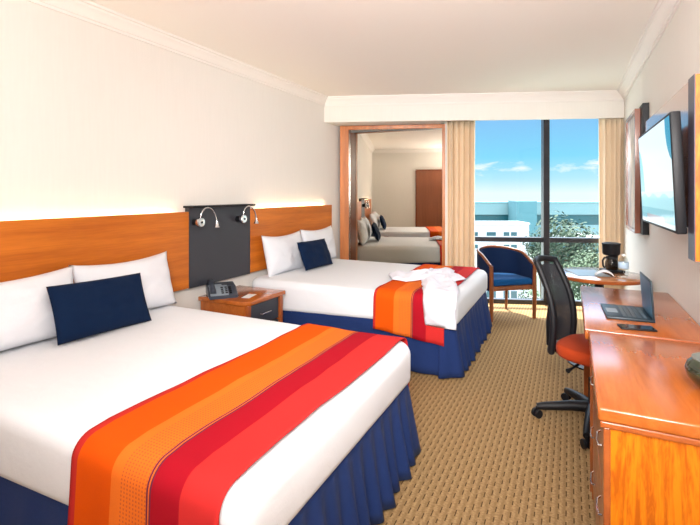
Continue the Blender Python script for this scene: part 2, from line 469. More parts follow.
# ------------------------------------------------------------------ beds
ZT = .60
def rrect(x0, x1, y0, y1, r, inset, n=8):
    x0 += inset; x1 -= inset; y0 += inset; y1 -= inset; r = max(r - inset, .01); pts = []
    for cx_, cy_, a0 in ((x1 - r, y0 + r, -PI / 2), (x1 - r, y1 - r, 0), (x0 + r, y1 - r, PI / 2), (x0 + r, y0 + r, PI)):
        for i in range(n + 1):
            a_ = a0 + PI / 2 * i / n; pts.append((cx_ + r * math.cos(a_), cy_ + r * math.sin(a_)))
    return pts
def bed(label, y0, y1, zb, x1=-.76):
    x0 = XL + .055; c = Vector(((x0 + x1) / 2, (y0 + y1) / 2, 0))
    r = thing('bed', label, 'bed', c)
    hx, hy = (x1 - x0) / 2, (y1 - y0) / 2
    # mattress with the white cover pulled tight
    b = MB(); rings = []
    R = .065
    prof = [(zb - .02, .03), (zb, .004), (zb + .02, 0), (ZT - R, 0)] + [(ZT - R + R * math.sin(a_), R - R * math.cos(a_)) for a_ in (PI / 12 * k for k in range(1, 7))] 
    prof += [(ZT + .004, .16), (ZT + .006, .3)]
    for z, ins in prof:
        lift = lambda x: (lambda q: .065 * q * q * (3 - 2 * q))(min(1, max(0, (x - hx + .5) / .45))) if z < .45 else 0
        rings.append([b.bm.verts.new((x, y, z + lift(x))) for x, y in rrect(-hx, hx, -hy, hy, .10 if ins < .1 else .10 + ins, ins)])
    for a_, d in zip(rings, rings[1:]):
        n = len(a_)
        for k in range(n): b.bm.faces.new((a_[k], a_[(k + 1) % n], d[(k + 1) % n], d[k]))
    b.bm.faces.new(rings[0][::-1]); b.bm.faces.new(rings[-1])
    b.build('mattress', m_sheet, r, angle=60)
    MB().box((-hx + .02, -hy + .04, .12), (hx - .05, hy - .04, zb - .022), .02).build('box_base', m_black, r)
    # pleated skirt round three sides
    path = []
    def seg(p, q, n):
        for i in range(n): path.append(Vector(p).lerp(Vector(q), i / n))
    i_ = .02
    seg((-hx + .02, -hy + i_), (hx - .10, -hy + i_), 200)
    for k in range(16): a_ = -PI / 2 + PI / 2 * k / 16; path.append(Vector((hx - .10 + .08 * math.cos(a_), -hy + .10 + .08 * math.sin(a_))))
    seg((hx - i_, -hy + .10), (hx - i_, hy - .10), 170)
    for k in range(16): a_ = PI / 2 * k / 16; path.append(Vector((hx - .10 + .08 * math.cos(a_), hy - .10 + .08 * math.sin(a_))))
    seg((hx - .10, hy - i_), (-hx + .02, hy - i_), 200)
    N = len(path); b = MB(); rows = []
    zs = [zb + .07, zb + .02, zb - .04, zb * .66, zb * .4, zb * .18, .012]
    for i, p_ in enumerate(path):
        d = (path[min(i + 1, N - 1)] - path[max(i - 1, 0)]).normalized(); nrm = Vector((d.y, -d.x))
        foot = p_.x > hx - .12
        ang = i * (.42 if foot else .25)
        col = []
        for z in zs:
            q = 1 - (z / zs[0])
            fl = (.058 if foot else .040) * q ** 1.1
            wv = (.020 if foot else .007) * q ** .8 * (math.sin(ang) + .5 * math.sin(ang * .47 + 1.3 * math.sin(i * .05)))
            pp = p_ + nrm * (fl + wv); col.append(b.bm.verts.new((pp.x, pp.y, z)))
        rows.append(col)
    for a_, d in zip(rows, rows[1:]):
        for k in range(len(zs) - 1): b.bm.faces.new((a_[k], d[k], d[k + 1], a_[k + 1]))
    o = b.build('bed_skirt', m_skirt, r, angle=180, recalc=True); solidify(o, .004)
    for sx in (-1, 1):
        for sy in (-1, 1): MB().lathe([(0, 0), (.02, 0), (.026, .12), (0, .12)], (sx * (hx - .12), sy * (hy - .12), 0), 16).build('leg', m_black, r)
    return r
B1 = (.915, 2.37, .335); B2 = (3.38, 4.90, .335)
bed('white bed nearest the camera with a red and orange striped runner and blue skirt', *B1)
bed('white bed by the mirror, with a bathrobe lying on its foot', *B2, -.768)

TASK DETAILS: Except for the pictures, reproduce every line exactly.

ANSWER FOR THIS EXERCISE:
Continue the Blender Python script for this scene: part 2, from line 469. More parts follow.
# ------------------------------------------------------------------ beds
ZT = .60
def rrect(x0, x1, y0, y1, r, inset, n=8):
    x0 += inset; x1 -= inset; y0 += inset; y1 -= inset; r = max(r - inset, .01); pts = []
    for cx_, cy_, a0 in ((x1 - r, y0 + r, -PI / 2), (x1 - r, y1 - r, 0), (x0 + r, y1 - r, PI / 2), (x0 + r, y0 + r, PI)):
        for i in range(n + 1):
            a_ = a0 + PI / 2 * i / n; pts.append((cx_ + r * math.cos(a_), cy_ + r * math.sin(a_)))
    return pts
def bed(label, y0, y1, zb, x1=-.76):
    x0 = XL + .055; c = Vector(((x0 + x1) / 2, (y0 + y1) / 2, 0))
    r = thing('bed', label, 'bed', c)
    hx, hy = (x1 - x0) / 2, (y1 - y0) / 2
    # mattress with the white cover pulled tight
    b = MB(); rings = []
    R = .065
    prof = [(zb - .02, .03), (zb, .004), (zb + .02, 0), (ZT - R, 0)] + [(ZT - R + R * math.sin(a_), R - R * math.cos(a_)) for a_ in (PI / 12 * k for k in range(1, 7))] 
    prof += [(ZT + .004, .16), (ZT + .006, .3)]
    for z, ins in prof:
        lift = lambda x: (lambda q: .065 * q * q * (3 - 2 * q))(min(1, max(0, (x - hx + .5) / .45))) if z < .45 else 0
        rings.append([b.bm.verts.new((x, y, z + lift(x))) for x, y in rrect(-hx, hx, -hy, hy, .10 if ins < .1 else .10 + ins, ins)])
    for a_, d in zip(rings, rings[1:]):
        n = len(a_)
        for k in range(n): b.bm.faces.new((a_[k], a_[(k + 1) % n], d[(k + 1) % n], d[k]))
    b.bm.faces.new(rings[0][::-1]); b.bm.faces.new(rings[-1])
    b.build('mattress', m_sheet, r, angle=60)
    MB().box((-hx + .02, -hy + .04, .12), (hx - .05, hy - .04, zb - .022), .02).build('box_base', m_black, r)
    # pleated skirt round three sides
    path = []
    def seg(p, q, n):
        for i in range(n): path.append(Vector(p).lerp(Vector(q), i / n))
    i_ = .02
    seg((-hx + .02, -hy + i_), (hx - .10, -hy + i_), 200)
    for k in range(16): a_ = -PI / 2 + PI / 2 * k / 16; path.append(Vector((hx - .10 + .08 * math.cos(a_), -hy + .10 + .08 * math.sin(a_))))
    seg((hx - i_, -hy + .10), (hx - i_, hy - .10), 170)
    for k in range(16): a_ = PI / 2 * k / 16; path.append(Vector((hx - .10 + .08 * math.cos(a_), hy - .10 + .08 * math.sin(a_))))
    seg((hx - .10, hy - i_), (-hx + .02, hy - i_), 200)
    N = len(path); b = MB(); rows = []
    zs = [zb + .07, zb + .02, zb - .04, zb * .66, zb * .4, zb * .18, .012]
    for i, p_ in enumerate(path):
        d = (path[min(i + 1, N - 1)] - path[max(i - 1, 0)]).normalized(); nrm = Vector((d.y, -d.x))
        foot = p_.x > hx - .12
        ang = i * (.42 if foot else .25)
        col = []
        for z in zs:
            q = 1 - (z / zs[0])
            fl = (.058 if foot else .040) * q ** 1.1
            wv = (.020 if foot else .007) * q ** .8 * (math.sin(ang) + .5 * math.sin(ang * .47 + 1.3 * math.sin(i * .05)))
            pp = p_ + nrm * (fl + wv); col.append(b.bm.verts.new((pp.x, pp.y, z)))
        rows.append(col)
    for a_, d in zip(rows, rows[1:]):
        for k in range(len(zs) - 1): b.bm.faces.new((a_[k], d[k], d[k + 1], a_[k + 1]))
    o = b.build('bed_skirt', m_skirt, r, angle=180, recalc=True); solidify(o, .004)
    for sx in (-1, 1):
        for sy in (-1, 1): MB().lathe([(0, 0), (.02, 0), (.026, .12), (0, .12)], (sx * (hx - .12), sy * (hy - .12), 0), 16).build('leg', m_black, r)
    return r
B1 = (.915, 2.37, .335); B2 = (3.38, 4.90, .335)
bed('white bed nearest the camera with a red and orange striped runner and blue skirt', *B1)
bed('white bed by the mirror, with a bathrobe lying on its foot', *B2, -.768)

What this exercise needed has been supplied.